[Babase] Question about file upload

Karl O. Pinc kop at meme.com
Mon Mar 23 14:43:01 EDT 2009


Jeanne,

We're looking at maybe $500 for option 2 and maybe
$175 for option 1.  Option 2 gives us more space and
makes the system faster for big queries.  Option 1
puts us back where we were before the drive went out.

Ryan can get quotes on either or both options.
What would you like him to do?

Ryan, see below.

On 03/23/2009 11:44:33 AM, Ryan Hardy wrote:
> On Mar 18, 2009, at 10:33 PM, Karl O. Pinc wrote:
> 
>> We do want to retain that setup.  It's what's saved us now.
> 
> I concur; I just wasn't sure that any new space would need that level  
> of redundancy.
> 
>> If we could it'd be good to do raid 0 over raid 1,
>> (raid 1+0) so we can take advantage of all the spindles.
>> I'm not heavy into md so I don't know if this is feasible
>> without a full restore.
> 
> I'll have to look into it.

FYI, here's the current layout:

10K RPM LVD320 SCSI drives
sda -\/->md0 ---> /boot (300MB)
sdb -/\->md1 ---> Vol0 (68GB) ---> LV00 / (16GB)
                               \--> LV01 /var/lib/pgsql (the db) (50GB)
                                \-> LV01 swap (1.6G)

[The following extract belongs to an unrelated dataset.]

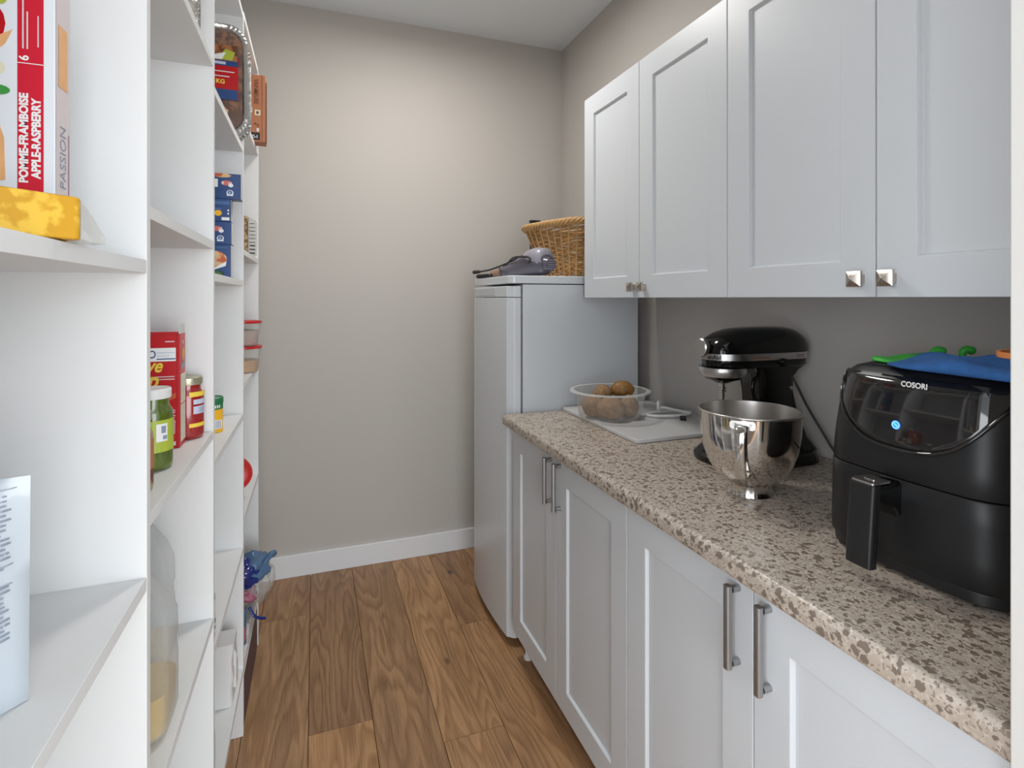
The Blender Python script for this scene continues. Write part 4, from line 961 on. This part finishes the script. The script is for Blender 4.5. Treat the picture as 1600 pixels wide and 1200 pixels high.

10K RPM LVD160 SCSI drive(s)
sdc --->md2 ---> /Vol1 (68GB) ---> LV20 /disk
(sdd)-/

(sdd is dead and gone)


> 
> You're correct (it was something I noticed myself).  I believe two of  
> the drives (the two forming the pair that hosts the OS) are 320's,  
> but the two that belong to the pair in which the failure occurred are  
> 160's.
> 
>> I would think twice what we've got would be plenty.
>> I don't know.  It depends on the money and what's
>> coming down the pike in terms of data requirements.
>> (This mention of 15GB came out of the blue.)
> 
> Ok.  Here are a few ideas.  Let me know which you would be happy  
> with, Karl, and I will get quotes:

Let's wait for Jeanne's response to the above.
(Or if Susan chimes in.)


> There are, of course, further options.  If you want me to put  
> together a quote to implement the raid 1+0 idea, I can do that too.   
> I'm not too familiar with the application/server usage in general, so  
> I'm not sure what sort of performance requirements various pieces  
> have.

It's a database, so when it's running right it's cpu bound but
when we've big queries we go IO bound.

I'm thinking the right thing to do is to get 2 new fast drives
and raid 1 them.  Then we want to take the existing /var/lib/pgsql
storage stripe (raid0) it using the new drives and the currently
allocated storage  This would put the db on 4 spindles so we could
get up to 320Mbps sustained data transfer rates off the drives
when hitting the db.  At least if we get the stripe size
and readahead configured right.  Mostly when we're slow
it's a single query that's the problem so we'd want to focus
on single query performance rather than multi-user
performance.  (Which is the harder option.)
I don't know all the specs but my guess
is that at the moment we're probably getting half of 320Mbps
sustained data transfer at
best.  4 spindles are better than 2 in this regard.

If we can get 15Krpm drives instead of 10K drives
that'd be good too.  (I don't know if that's another quote
in the making.)  The key stat is the sustained data transfer
rate.  We want to bump this up as high as possible.
Whatdayathink?   You're the one who's going to have
to setup and maintain this so I'll go with your choice.

I think Hunter's idea is that /disk did not need to be fast,
it being mostly scratch space and database backup into the fs
for backup elsewhere.  But it seems to me that it's probably
more cost effective to just make it part of an otherwise
fast raid1 array.

I can imagine that the whole backup strategy can play
into how much disk we need and how fast it should be.
Let me know how you think this plays out.

I thought that it might be better to use lvm to do the striping
rather than md, for flexibility.  But looking at the
docs it seems that you can only specifying the striping
when creating an lv in the first place so no matter what
we do we're probably looking at a restore.  Maybe you still
want to stripe with lvm so we can easily mess with the size but I
leave that up to you.

Karl <kop at meme.com>
Free Software:  "You don't pay back, you pay forward."